Where can I go from your Spirit? Where can I flee from your presence? If I make my bed in the depths, you are there.
-King David to the Lord God
How far will the Lord go to have us?
The King James translation of the Scripture quoted above uses the word “hell” for “depths,” an accurate translation of the Hebrew word שאול (Sheol). Sheol means “grave” or “pit” or “the abode of the dead.” What David is saying here is really scandalous… that no matter where he turns, God is going to be there with him, that no matter where he takes his heart, his God will go with him to that place, only to be with him, only to have him. (Proof of this is the hell of the Cross that Jesus went through.)

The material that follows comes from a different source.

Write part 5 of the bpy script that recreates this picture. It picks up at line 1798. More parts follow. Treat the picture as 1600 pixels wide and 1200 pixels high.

If I really make my bed in the depths of hell, really — meaning, if I really should run as far and as fast in the opposite direction of God and life and freedom and chain myself to soul-whores and lay my heart out on the alter of my idols that steal my life and breath and if I seal my mouth with a death-mask to suffocate myself — will He really still be there, “His right hand to hold me fast?”
The reason this is so obscene is that it shatters our comfy-cozy pictures of God, our flimsy perceptions that melt when the heat gets turned up in our lives. The God that David sings to here — and no doubt David surely knows what it is to be in the deep, lonely dark of hell on earth — this is a bold-ass God, one with a heart that is merciful, resistless, fierce, and fiercely determined to have our hearts, no matter what we do with them or where we take them.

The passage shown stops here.